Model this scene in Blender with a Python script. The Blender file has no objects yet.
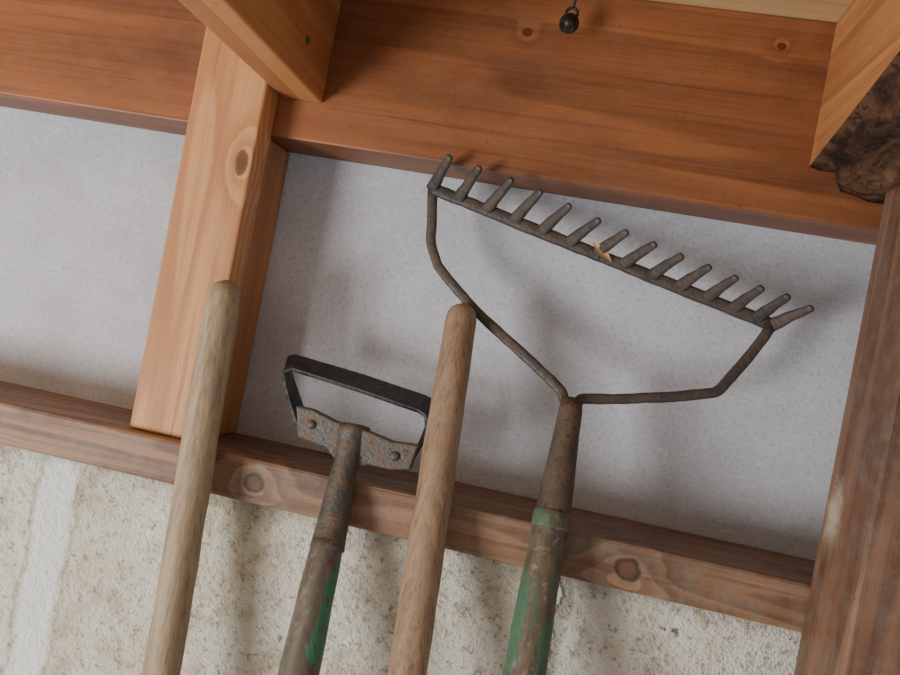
import bpy, bmesh, math, random
from mathutils import Vector, Matrix, noise
random.seed(4)
scn=bpy.context.scene
col=scn.collection

# ------------------------------------------------------------------ helpers
def link(o): col.objects.link(o); return o
def mesh_obj(name,bm,mats,parent=None,smooth=False):
    me=bpy.data.meshes.new(name)
    bmesh.ops.recalc_face_normals(bm,faces=bm.faces[:])
    bm.to_mesh(me); bm.free()
    if not isinstance(mats,(list,tuple)): mats=[mats]
    for m in mats: me.materials.append(m)
    if smooth:
        for p in me.polygons: p.use_smooth=True
    o=bpy.data.objects.new(name,me); link(o)
    if parent: o.parent=parent
    return o
def empty(name):
    o=bpy.data.objects.new(name,None); o.empty_display_size=.05; return link(o)
def bevel(o,w=.0015,seg=2):
    m=o.modifiers.new('bevel','BEVEL'); m.width=w; m.segments=seg; m.limit_method='ANGLE'; m.angle_limit=math.radians(40)
    return o
def box(name,x0,x1,y0,y1,z0,z1,mat,parent=None,bev=.0015):
    bm=bmesh.new()
    bmesh.ops.create_cube(bm,size=1)
    for v in bm.verts:
        v.co=Vector((x0 if v.co.x<0 else x1, y0 if v.co.y<0 else y1, z0 if v.co.z<0 else z1))
    o=mesh_obj(name,bm,mat,parent)
    if bev: bevel(o,bev)
    return o
def catmull(P,n=8):
    P=[Vector(p) for p in P]; out=[]
    for i in range(len(P)-1):
        p0=P[max(i-1,0)];p1=P[i];p2=P[i+1];p3=P[min(i+2,len(P)-1)]
        for k in range(n):
            t=k/n
            out.append(.5*((2*p1)+(-p0+p2)*t+(2*p0-5*p1+4*p2-p3)*t*t+(-p0+3*p1-3*p2+p3)*t**3))
    out.append(P[-1]); return out
def bent(P,rad=.006,n=5):
    P=[Vector(p) for p in P]; out=[P[0]]
    for i in range(1,len(P)-1):
        a,b,c=P[i-1],P[i],P[i+1]
        r=min(rad,(a-b).length*.45,(c-b).length*.45)
        s=b+(a-b).normalized()*r; e=b+(c-b).normalized()*r
        for k in range(n+1):
            t=k/n; out.append(s*(1-t)**2+b*2*t*(1-t)+e*t*t)
    out.append(P[-1]); 
    res=[out[0]]
    for q in out[1:]:
        m=max(1,int((q-res[-1]).length/.006)); p=res[-1].copy()
        for k in range(1,m+1): res.append(p+(q-p)*(k/m))
    return res
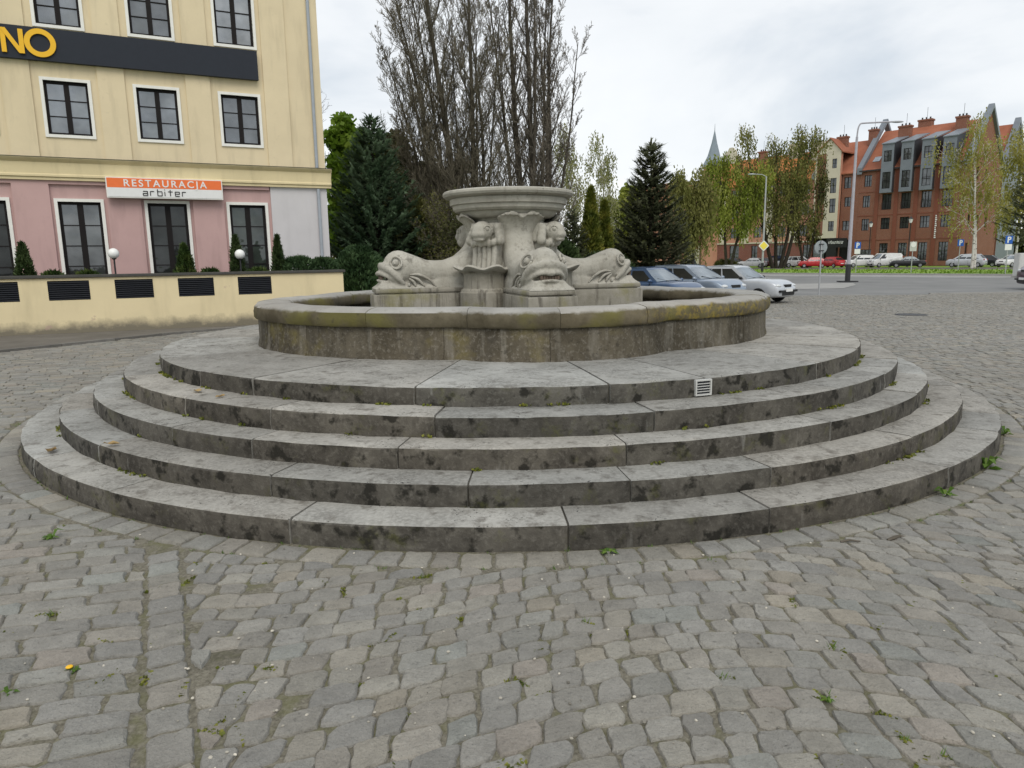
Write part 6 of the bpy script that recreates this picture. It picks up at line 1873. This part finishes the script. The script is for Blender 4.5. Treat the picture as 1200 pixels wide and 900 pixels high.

+ + + + +

[GIVEN TASK]: Work out how many lines in the records above contain the word "objects", and reply with that number alone.

[SOLUTION FOR THIS PROBLEM]: 4